Two themes that keep coming up in my business book odyssey are that the key to employee happiness comes from autonomy and the people you work with. “Autonomy” is a tough one for design systems. In a sense, a design system exists to reduce “riffing” and wrangle against having 32 different buttons across 20 page templates. Consistency tends to be great for User Experience.

It seems to be human nature, however, to build a new button or use the wrong LEGO or use the LEGO that your corporate idols use, instead of digging in the bin for the exact right one. I’ve seen the eyes designers and developers glaze over with boredom when I inform them that their new radical idea is already in the design system and is waiting to be implemented. Perhaps problem-solving work is inherently more interesting to humans than the implementation work.

Frank says:

It can be hard to stay interested if it feels like you’re painting by numbers, even if they are your own numbers.

But design systems excel at making that new feature work boring. “You need a list of products over the thing? Well, here’s our list of products and you put it over the thing.” Often the concise description of the problem is the solution. It can of course be improved, but not bad for two minutes of work. But it only works if people feel they have autonomy and are a part of a cohesive team. Otherwise, they’ll go rogue.

There’s always a point on a project where I’m approached by a distant, rogue manager of a distant, rogue designer who has been told by their manager they need to adhere to the design system. “Is this design system compliant?” to which I only know how to reply, “I dunno, did you use the design system?”

Ultimately, your satisfaction with a design system or “design systems” as a concept in general probably depends on whether you contribute to the hyperobject or are beholden to it. It’s unfortunate that in a system where all design compositions and all lines of code must maximize shareholder value, we never learn to play and how to break the rules in order to produce something new and exciting.
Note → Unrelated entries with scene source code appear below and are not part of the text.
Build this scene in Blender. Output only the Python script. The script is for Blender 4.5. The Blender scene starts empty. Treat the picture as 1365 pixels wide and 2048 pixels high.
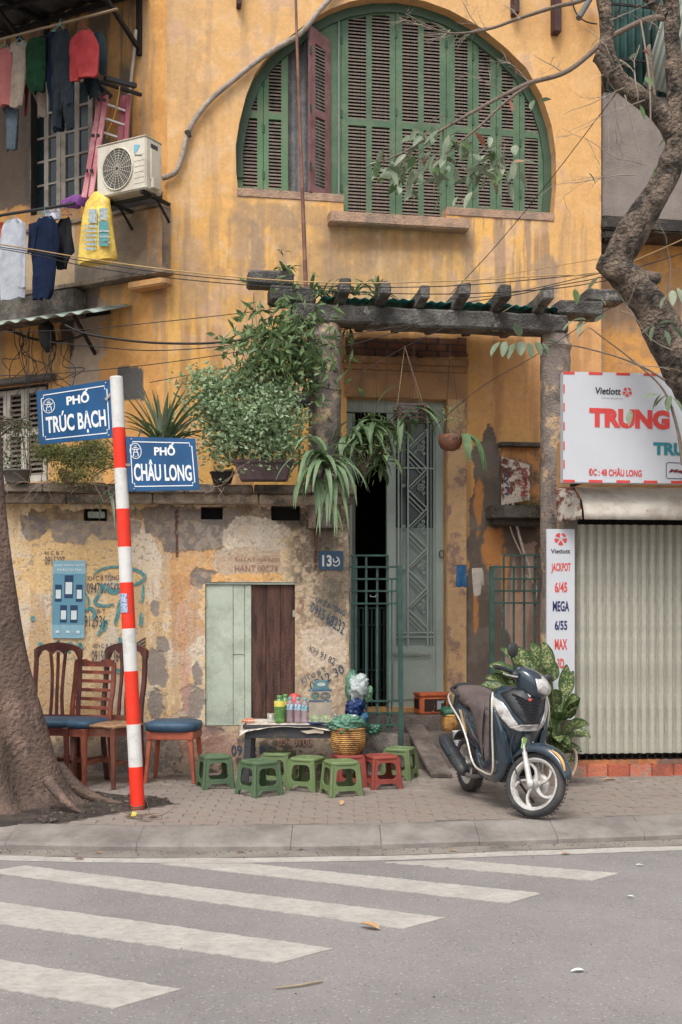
import bpy, bmesh, math, random
import numpy as np
from mathutils import Vector, Matrix
from mathutils.geometry import tessellate_polygon

random.seed(7)
rng = np.random.default_rng(11)
SC = bpy.context.scene
COL = SC.collection
PI = math.pi
R = math.radians

# ------------------------------------------------------------- camera
FPX, CX, CY, EYE = 2400.0, 682.5, 1215.0, 1.69       # focal length in px of the 1365x2048 photo
cam_d = bpy.data.cameras.new('camera')
cam = bpy.data.objects.new('camera', cam_d); COL.objects.link(cam)
cam.location = (0, 0, EYE); cam.rotation_euler = (R(90), 0, 0)
cam_d.sensor_fit = 'VERTICAL'; cam_d.sensor_height = 36; cam_d.sensor_width = 24
cam_d.lens = FPX / 2048 * 36
cam_d.shift_y = (CY - 1024) / 2048
cam_d.clip_start = .1; cam_d.clip_end = 2000
SC.camera = cam

# ------------------------------------------------------------- light
world = bpy.data.worlds.new('World'); SC.world = world; world.use_nodes = True
nt = world.node_tree; bg = nt.nodes['Background']
sky = nt.nodes.new('ShaderNodeTexSky'); sky.sky_type = 'NISHITA'; sky.sun_disc = False
SUN_EL, SUN_AZ = R(58), R(200)
sky.sun_elevation = SUN_EL; sky.sun_rotation = SUN_AZ
sky.dust_density = 4; sky.air_density = 1; sky.ozone_density = 1
hs = nt.nodes.new('ShaderNodeHueSaturation'); hs.inputs['Saturation'].default_value = .22
nt.links.new(sky.outputs[0], hs.inputs['Color']); nt.links.new(hs.outputs[0], bg.inputs[0])
bg.inputs[1].default_value = .105
sun_d = bpy.data.lights.new('sun', 'SUN'); sun_d.energy = 1.0; sun_d.angle = R(25); sun_d.color = (1, .97, .93)
sun = bpy.data.objects.new('sun', sun_d); COL.objects.link(sun)
sd = Vector((math.sin(SUN_AZ) * math.cos(SUN_EL), math.cos(SUN_AZ) * math.cos(SUN_EL), math.sin(SUN_EL)))
sun.rotation_euler = sd.to_track_quat('Z', 'Y').to_euler()
VS = SC.view_settings
VS.view_transform = 'Standard'; VS.look = 'None'; VS.gamma = 1; VS.use_curve_mapping = False
VS.exposure = .95

# ------------------------------------------------------------- colours and materials
def lin(c):
    c = c / 255.0
    return c / 12.92 if c <= .04045 else ((c + .055) / 1.055) ** 2.4
KW = 1.12; SATK = .84
def S(r, g, b, k=None):
    k = KW if k is None else k
    c = [lin(v) * k for v in (r, g, b)]; l = .3*c[0] + .6*c[1] + .1*c[2]
    return tuple(min(.9, l + (v - l) * SATK) for v in c)

MATS = {}
def mat(name, rgb, rough=.75, var=.18, scale=9, bump=.12, metal=0, rgb2=None, mixscale=3, mixlo=.45, mixhi=.6,
        spec=.4, alpha=1, trans=0, wave=None, coat=0, thin=0, fine=60):
    if name in MATS: return MATS[name]
    m = bpy.data.materials.new(name); m.use_nodes = True
    t = m.node_tree; L = t.links; b = t.nodes['Principled BSDF']
    tc = t.nodes.new('ShaderNodeTexCoord'); co = tc.outputs['Object']
    n = t.nodes.new('ShaderNodeTexNoise'); n.inputs['Scale'].default_value = scale; n.inputs['Detail'].default_value = 5
    n.inputs['Roughness'].default_value = .65; L.new(co, n.inputs['Vector'])
    base = t.nodes.new('ShaderNodeRGB'); base.outputs[0].default_value = (*rgb, 1); src = base.outputs[0]
    if rgb2 is not None:
        n2 = t.nodes.new('ShaderNodeTexNoise'); n2.inputs['Scale'].default_value = mixscale; n2.inputs['Detail'].default_value = 8
        n2.inputs['Roughness'].default_value = .7
        L.new(co, n2.inputs['Vector'])
        mr = t.nodes.new('ShaderNodeMapRange'); mr.inputs['From Min'].default_value = mixlo; mr.inputs['From Max'].default_value = mixhi
        L.new(n2.outputs['Fac'], mr.inputs['Value'])
        mx = t.nodes.new('ShaderNodeMix'); mx.data_type = 'RGBA'
        L.new(mr.outputs[0], mx.inputs['Factor']); L.new(src, mx.inputs[6]); mx.inputs[7].default_value = (*rgb2, 1)
        src = mx.outputs[2]
    mr2 = t.nodes.new('ShaderNodeMapRange'); mr2.inputs['From Min'].default_value = .25; mr2.inputs['From Max'].default_value = .75
    mr2.inputs['To Min'].default_value = 1 - var; mr2.inputs['To Max'].default_value = 1 + var
    L.new(n.outputs['Fac'], mr2.inputs['Value'])
    vm = t.nodes.new('ShaderNodeVectorMath'); vm.operation = 'SCALE'
    L.new(src, vm.inputs[0]); L.new(mr2.outputs[0], vm.inputs['Scale'])
    L.new(vm.outputs[0], b.inputs['Base Color'])
    b.inputs['Roughness'].default_value = rough; b.inputs['Metallic'].default_value = metal
    b.inputs['Specular IOR Level'].default_value = spec; b.inputs['Alpha'].default_value = alpha
    b.inputs['Transmission Weight'].default_value = trans; b.inputs['Coat Weight'].default_value = coat
    if bump:
        n3 = t.nodes.new('ShaderNodeTexNoise'); n3.inputs['Scale'].default_value = fine; n3.inputs['Detail'].default_value = 4
        L.new(co, n3.inputs['Vector'])
        bp = t.nodes.new('ShaderNodeBump'); bp.inputs['Strength'].default_value = bump; bp.inputs['Distance'].default_value = .02
        L.new(n3.outputs['Fac'], bp.inputs['Height']); L.new(bp.outputs[0], b.inputs['Normal'])
    if thin:   # leaf / cloth: some light passes through
        tr = t.nodes.new('ShaderNodeBsdfTranslucent'); L.new(vm.outputs[0], tr.inputs['Color'])
        ms = t.nodes.new('ShaderNodeMixShader'); ms.inputs[0].default_value = thin
        L.new(b.outputs[0], ms.inputs[1]); L.new(tr.outputs[0], ms.inputs[2])
        L.new(ms.outputs[0], t.nodes['Material Output'].inputs['Surface'])
    MATS[name] = m
    return m

def vcol_mat(name, rough=.9, var=.16, scale=45, bump=.35, fine=120):
    m = bpy.data.materials.new(name); m.use_nodes = True
    t = m.node_tree; L = t.links; b = t.nodes['Principled BSDF']
    a = t.nodes.new('ShaderNodeAttribute'); a.attribute_name = 'stain'
    tc = t.nodes.new('ShaderNodeTexCoord')
    n = t.nodes.new('ShaderNodeTexNoise'); n.inputs['Scale'].default_value = scale; n.inputs['Detail'].default_value = 6
    n.inputs['Roughness'].default_value = .7; L.new(tc.outputs['Object'], n.inputs['Vector'])
    mr = t.nodes.new('ShaderNodeMapRange'); mr.inputs['From Min'].default_value = .3; mr.inputs['From Max'].default_value = .7
    mr.inputs['To Min'].default_value = 1 - var; mr.inputs['To Max'].default_value = 1 + var
    L.new(n.outputs['Fac'], mr.inputs['Value'])
    vm = t.nodes.new('ShaderNodeVectorMath'); vm.operation = 'SCALE'
    L.new(a.outputs['Color'], vm.inputs[0]); L.new(mr.outputs[0], vm.inputs['Scale']); L.new(vm.outputs[0], b.inputs['Base Color'])
    b.inputs['Roughness'].default_value = rough; b.inputs['Specular IOR Level'].default_value = .2
    n3 = t.nodes.new('ShaderNodeTexNoise'); n3.inputs['Scale'].default_value = fine; n3.inputs['Detail'].default_value = 5
    L.new(tc.outputs['Object'], n3.inputs['Vector'])
    bp = t.nodes.new('ShaderNodeBump'); bp.inputs['Strength'].default_value = bump; bp.inputs['Distance'].default_value = .01
    L.new(n3.outputs['Fac'], bp.inputs['Height']); L.new(bp.outputs[0], b.inputs['Normal'])
    return m

# ------------------------------------------------------------- objects
ORG = {}
def tag(o, label=None, cat=None, group=None, kind=None):
    if label: o['label'] = label
    if cat: o['category'] = cat
    if group: o['group'] = group
    if kind: o['kind'] = kind
    return o
def thing(name, loc, label, cat, group=None, rotz=0):
    o = bpy.data.objects.new(name, None); COL.objects.link(o); o.empty_display_size = .1
    o.location = loc; o.rotation_euler = (0, 0, rotz)
    ORG[o] = Vector(loc) if not rotz else Vector((0, 0, 0))
    return tag(o, label, cat, group)
def proto(name, label, cat, group=None):
    """a thing whose parts are built round the origin and which is moved afterwards with place()"""
    return thing(name, (0, 0, 0), label, cat, group)
def place(o, loc, rz=0, rx=0, ry=0, s=1):
    o.location = loc; o.rotation_euler = (rx, ry, rz); o.scale = (s, s, s) if not hasattr(s, '__len__') else s
    return o
def copy_tree(o, parent=None, label=None):
    c = o.copy(); COL.objects.link(c)
    if parent is not None: c.parent = parent
    ORG[c] = ORG.get(o, Vector((0, 0, 0)))
    for ch in list(o.children): copy_tree(ch, c)
    if label: c['label'] = label
    return c

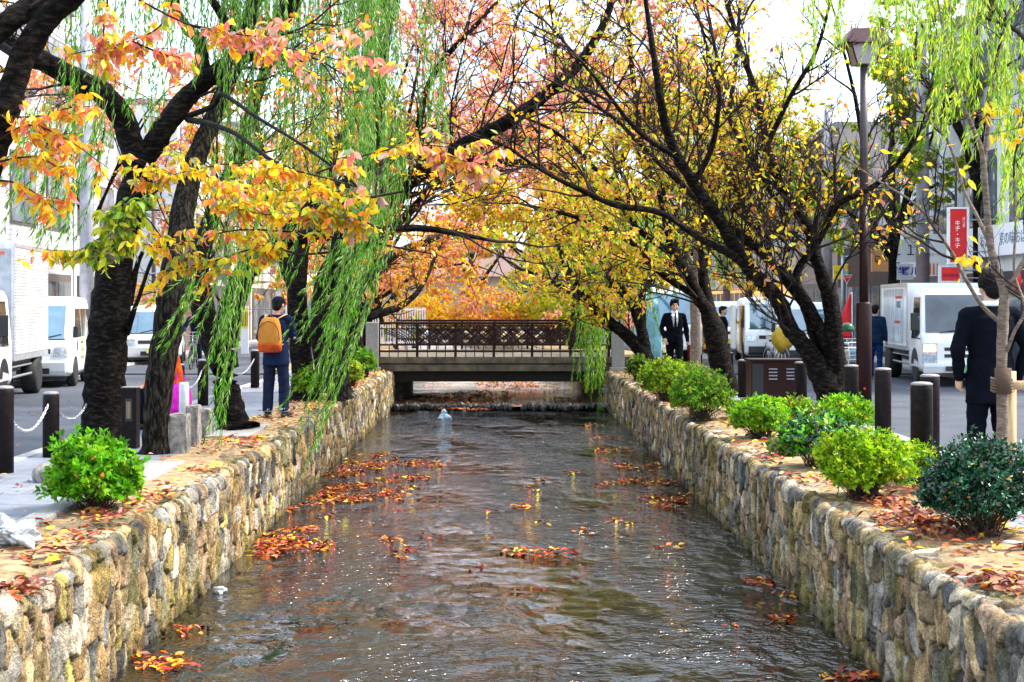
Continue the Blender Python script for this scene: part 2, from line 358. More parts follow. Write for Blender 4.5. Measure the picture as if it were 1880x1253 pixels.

So how do we inject more autonomy into design systems? Jina Anne’s philosophy on Design Tokens seems really strong in maximizing individual contributor and team autonomy, being more “descriptivist” as Jeremy puts it, rather than “prescriptivist”. Perhaps the old “Tools, not rules” adage holds up here as well. Design and development tools and processes that democratize contributions could provide autonomy, or at least the feeling of autonomy.

I’ve said it before in the past and will repeat it because I feel like it applies here, but I wonder if the tiny part of “tiny bootstraps” is maybe the most important part of my little catchphrase from yesteryear. Perhaps some styles, some utilities, some components, and a handful of carefully considered assemblies could maintain that autonomy and while keeping the User Experience consistent for customers.

The gospel of design systems is still very true to me, but I’m beginning to see some of the potential tradeoffs; the human costs.